** start of Source material **

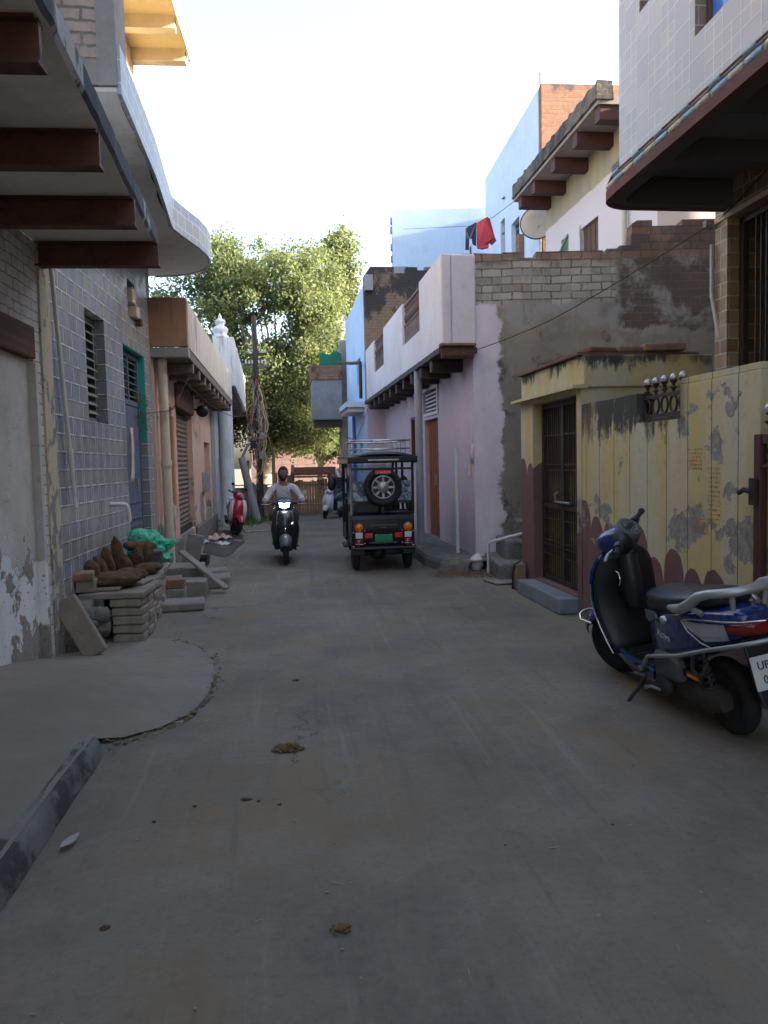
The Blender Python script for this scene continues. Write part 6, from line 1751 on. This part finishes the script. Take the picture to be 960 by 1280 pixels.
    for s in (-1,1):
        b = MB(); b.loft([[(-.56,s*.200,.672),(-.58,s*.203,.640),(-.60,s*.200,.630)],[(-.68,s*.186,.678),(-.70,s*.192,.610),(-.72,s*.186,.585)],[(-.84,s*.142,.690),(-.86,s*.146,.635),(-.865,s*.138,.612)]],0,False); b.build('indicator', R_['clear_lens'], T)
        b = MB(); b.tube([(-.55,s*.203,.668),(-.60,s*.204,.620),(-.70,s*.194,.575),(-.76,s*.182,.560)], .005, 6); b.tube([(-.55,s*.203,.668),(-.62,s*.197,.690),(-.72,s*.183,.700),(-.84,s*.145,.705),(-.93,s*.10,.712),(-.975,0,.712)], .0055, 6); b.build('chrome_line', R_['chrome'], T)
    b = MB(); b.loft([[(-.90,-.09,.62),(-.90,.09,.62),(-.88,.09,.62),(-.88,-.09,.62)],[(-.95,-.085,.40),(-.95,.085,.40),(-.93,.085,.40),(-.93,-.085,.40)],[(-.985,-.07,.27),(-.985,.07,.27),(-.968,.07,.27),(-.968,-.07,.27)]],0,False); fp = b.build('mud_flap', BL, T, bevel=.006)
    PM = Matrix.Translation((-.958,0,.45)) @ Matrix.Rotation(radians(12),4,'Y')
    b = MB(); b.box(-.012,-.004,-.10,.10,-.085,.085,0,PM); pl = b.build('number_plate', R_['plate'], T, bevel=.004)
    if plate:
        for (tx,dz,dy) in plate:
            Mx = PM @ Matrix(((0,0,-1,-.0135),(-1,0,0,dy),(0,1,0,dz),(0,0,0,1))); lettering(tx, .058, R_['ink'], pl, Mx, 'plate_lettering')
    # engine, air box, shock, stand, guard rail
    b = MB(); b.loft([se_ring(x,z,hw,hh,18,2.8,.085) for x,z,hw,hh in [(-.08,.235,.04,.05),(-.14,.23,.065,.085),(-.28,.215,.07,.09),(-.44,.21,.07,.085),(-.58,.215,.065,.085),(-.68,.215,.04,.05)]],0,True)
    b.tube([(-.02,0,.26),(-.25,0,.30)], .07, 10); b.lathe([(0,0),(.06,.0),(.075,.03),(.06,.05),(0,.055)],18,Matrix.Translation((-.22,.15,.215)) @ Matrix.Rotation(-pi/2,4,'X')); b.build('engine', R_['engine'], T)
    b = MB(); b.loft([se_ring(x,z,hw,hh,18,3.6,.165) for x,z,hw,hh in [(-.16,.335,.025,.045),(-.19,.34,.04,.075),(-.33,.345,.043,.08),(-.40,.335,.04,.068),(-.425,.325,.025,.045)]],0,True); b.build('air_box', R_['grey_box'], T)
    b = MB(); b.box(-.60,-.40,.145,.165,.315,.355); b.build('link_arm', BL, T, bevel=.004)
    b = MB(); b.box(-.58,-.47,.163,.170,.325,.345); b.build('side_reflector', R_['amber'], T)
    b = MB(); b.tube([(-.52,.15,.46),(-.545,.175,.385),(-.60,.18,.365),(-.655,.175,.39),(-.665,.16,.44)], .012, 8); b.build('side_handle', R_['engine'], T)
    b = MB()
    hx=[(-.60+.02*0,.12,.25)]
    b.tube([(-.62,.115,.24),(-.56,.115,.50)], .012, 8)
    b.tube([(-.61+.04*k/40*0+ (.05*k/40) + .026*cos(k*.9), .115+.026*sin(k*.9), .28+.17*k/40) for k in range(41)], .006, 6); b.build('shock_spring', R_['engine'], T)
    b = MB(); b.tube([(-.10,-.12,.20),(-.35,-.15,.19),(-.45,-.16,.24)], .02, 8); b.tube([(-.42,-.17,.25),(-.85,-.18,.36)], [.055,.05], 12); b.build('exhaust', BL, T)
    b = MB(); b.tube([(-.26,.165,.20),(-.20,.20,.175),(-.10,.21,.17)], .010, 8); b.tube([(-.10,.19,.168),(-.10,.24,.168)], .012, 8); b.build('kick_start', R_['steel'], T)
    if stand:
        b = MB(); b.tube([(.02,.13,.22),(.045,.22,.11),(.07,.30,.022)], .012, 8); b.box(.05,.10,.285,.325,.010,.022); b.build('side_stand', BL, T)
    b = MB(); b.box(-.05,.09,.165,.235,.235,.265); b.build('foot_peg', BL, T, bevel=.01)
    for s in ((-1,1) if guard else ()):
        b = MB(); b.tube([(.02,s*.20,.255),(-.045,s*.218,.262),(-.10,s*.222,.32),(-.155,s*.222,.375),(-.24,s*.222,.395),(-.50,s*.222,.462),(-.78,s*.215,.560),(-.95,s*.17,.61),(-1.02,s*.09,.63),(-1.03,0,.632)], .0125, 10); b.build('guard_rail', R_['steel'], T)
    return T

# the parked blue scooter: heads up the lane, leaning on its stand, bars turned left
scooter('parked_scooter', 'parked deep blue scooter with black seat and silver grab rail before the yellow wall', (1.80,4.72,0.0), radians(90+10.5),
        dict(body=BLUE, apron=BLUE, fender=BLUE, side=BLUE, cowl=BLUE), radians(-9), radians(24), text='Activa', plate=[('UP 83',.035,0),('0.',-.035,.035)])
scooter('parked_scooter', 'red and white scooter parked nose-out beside the white column', (-3.46,17.6,0), radians(-100+26),
        dict(body=REDP, apron=REDP, fender=REDP, side=WHTP, wing=WHTP, cowl=REDP), radians(-7), radians(26), mirrors=True, guard=False, k=.87)
scooter('parked_scooter', 'small white scooter parked far up the lane before the awning stall', (-1.45,21.9,0), radians(-90-24),
        dict(body=WHTP, apron=WHTP, fender=WHTP, side=WHTP, wing=WHTP, cowl=WHTP), radians(-5), radians(14), mirrors=True, guard=False, k=.76)
RID = Vector((-1.60, 12.3, 0)); RH = math.atan2(-.99, .14)
scooter('ridden_scooter', 'charcoal scooter with lit headlamp ridden toward the camera', RID, RH,
        dict(body=CHAR, apron=CHAR, fender=paint('grey_fender',(.10,.105,.115),.35,0,.3,.3), side=BLK if False else R_['black_pl'], wing=CHAR, cowl=paint('dark_blue_cowl',(.030,.04,.075),.3,0,.5)), 0, 0, lit=True, stand=False, guard=False, drl='s1', k=.92)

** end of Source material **

» Job:
Reproduce every line of the material precisely, omitting its pictures.

» Result below:
The Blender Python script for this scene continues. Write part 6, from line 1751 on. This part finishes the script. Take the picture to be 960 by 1280 pixels.
    for s in (-1,1):
        b = MB(); b.loft([[(-.56,s*.200,.672),(-.58,s*.203,.640),(-.60,s*.200,.630)],[(-.68,s*.186,.678),(-.70,s*.192,.610),(-.72,s*.186,.585)],[(-.84,s*.142,.690),(-.86,s*.146,.635),(-.865,s*.138,.612)]],0,False); b.build('indicator', R_['clear_lens'], T)
        b = MB(); b.tube([(-.55,s*.203,.668),(-.60,s*.204,.620),(-.70,s*.194,.575),(-.76,s*.182,.560)], .005, 6); b.tube([(-.55,s*.203,.668),(-.62,s*.197,.690),(-.72,s*.183,.700),(-.84,s*.145,.705),(-.93,s*.10,.712),(-.975,0,.712)], .0055, 6); b.build('chrome_line', R_['chrome'], T)
    b = MB(); b.loft([[(-.90,-.09,.62),(-.90,.09,.62),(-.88,.09,.62),(-.88,-.09,.62)],[(-.95,-.085,.40),(-.95,.085,.40),(-.93,.085,.40),(-.93,-.085,.40)],[(-.985,-.07,.27),(-.985,.07,.27),(-.968,.07,.27),(-.968,-.07,.27)]],0,False); fp = b.build('mud_flap', BL, T, bevel=.006)
    PM = Matrix.Translation((-.958,0,.45)) @ Matrix.Rotation(radians(12),4,'Y')
    b = MB(); b.box(-.012,-.004,-.10,.10,-.085,.085,0,PM); pl = b.build('number_plate', R_['plate'], T, bevel=.004)
    if plate:
        for (tx,dz,dy) in plate:
            Mx = PM @ Matrix(((0,0,-1,-.0135),(-1,0,0,dy),(0,1,0,dz),(0,0,0,1))); lettering(tx, .058, R_['ink'], pl, Mx, 'plate_lettering')
    # engine, air box, shock, stand, guard rail
    b = MB(); b.loft([se_ring(x,z,hw,hh,18,2.8,.085) for x,z,hw,hh in [(-.08,.235,.04,.05),(-.14,.23,.065,.085),(-.28,.215,.07,.09),(-.44,.21,.07,.085),(-.58,.215,.065,.085),(-.68,.215,.04,.05)]],0,True)
    b.tube([(-.02,0,.26),(-.25,0,.30)], .07, 10); b.lathe([(0,0),(.06,.0),(.075,.03),(.06,.05),(0,.055)],18,Matrix.Translation((-.22,.15,.215)) @ Matrix.Rotation(-pi/2,4,'X')); b.build('engine', R_['engine'], T)
    b = MB(); b.loft([se_ring(x,z,hw,hh,18,3.6,.165) for x,z,hw,hh in [(-.16,.335,.025,.045),(-.19,.34,.04,.075),(-.33,.345,.043,.08),(-.40,.335,.04,.068),(-.425,.325,.025,.045)]],0,True); b.build('air_box', R_['grey_box'], T)
    b = MB(); b.box(-.60,-.40,.145,.165,.315,.355); b.build('link_arm', BL, T, bevel=.004)
    b = MB(); b.box(-.58,-.47,.163,.170,.325,.345); b.build('side_reflector', R_['amber'], T)
    b = MB(); b.tube([(-.52,.15,.46),(-.545,.175,.385),(-.60,.18,.365),(-.655,.175,.39),(-.665,.16,.44)], .012, 8); b.build('side_handle', R_['engine'], T)
    b = MB()
    hx=[(-.60+.02*0,.12,.25)]
    b.tube([(-.62,.115,.24),(-.56,.115,.50)], .012, 8)
    b.tube([(-.61+.04*k/40*0+ (.05*k/40) + .026*cos(k*.9), .115+.026*sin(k*.9), .28+.17*k/40) for k in range(41)], .006, 6); b.build('shock_spring', R_['engine'], T)
    b = MB(); b.tube([(-.10,-.12,.20),(-.35,-.15,.19),(-.45,-.16,.24)], .02, 8); b.tube([(-.42,-.17,.25),(-.85,-.18,.36)], [.055,.05], 12); b.build('exhaust', BL, T)
    b = MB(); b.tube([(-.26,.165,.20),(-.20,.20,.175),(-.10,.21,.17)], .010, 8); b.tube([(-.10,.19,.168),(-.10,.24,.168)], .012, 8); b.build('kick_start', R_['steel'], T)
    if stand:
        b = MB(); b.tube([(.02,.13,.22),(.045,.22,.11),(.07,.30,.022)], .012, 8); b.box(.05,.10,.285,.325,.010,.022); b.build('side_stand', BL, T)
    b = MB(); b.box(-.05,.09,.165,.235,.235,.265); b.build('foot_peg', BL, T, bevel=.01)
    for s in ((-1,1) if guard else ()):
        b = MB(); b.tube([(.02,s*.20,.255),(-.045,s*.218,.262),(-.10,s*.222,.32),(-.155,s*.222,.375),(-.24,s*.222,.395),(-.50,s*.222,.462),(-.78,s*.215,.560),(-.95,s*.17,.61),(-1.02,s*.09,.63),(-1.03,0,.632)], .0125, 10); b.build('guard_rail', R_['steel'], T)
    return T

# the parked blue scooter: heads up the lane, leaning on its stand, bars turned left
scooter('parked_scooter', 'parked deep blue scooter with black seat and silver grab rail before the yellow wall', (1.80,4.72,0.0), radians(90+10.5),
        dict(body=BLUE, apron=BLUE, fender=BLUE, side=BLUE, cowl=BLUE), radians(-9), radians(24), text='Activa', plate=[('UP 83',.035,0),('0.',-.035,.035)])
scooter('parked_scooter', 'red and white scooter parked nose-out beside the white column', (-3.46,17.6,0), radians(-100+26),
        dict(body=REDP, apron=REDP, fender=REDP, side=WHTP, wing=WHTP, cowl=REDP), radians(-7), radians(26), mirrors=True, guard=False, k=.87)
scooter('parked_scooter', 'small white scooter parked far up the lane before the awning stall', (-1.45,21.9,0), radians(-90-24),
        dict(body=WHTP, apron=WHTP, fender=WHTP, side=WHTP, wing=WHTP, cowl=WHTP), radians(-5), radians(14), mirrors=True, guard=False, k=.76)
RID = Vector((-1.60, 12.3, 0)); RH = math.atan2(-.99, .14)
scooter('ridden_scooter', 'charcoal scooter with lit headlamp ridden toward the camera', RID, RH,
        dict(body=CHAR, apron=CHAR, fender=paint('grey_fender',(.10,.105,.115),.35,0,.3,.3), side=BLK if False else R_['black_pl'], wing=CHAR, cowl=paint('dark_blue_cowl',(.030,.04,.075),.3,0,.5)), 0, 0, lit=True, stand=False, guard=False, drl='s1', k=.92)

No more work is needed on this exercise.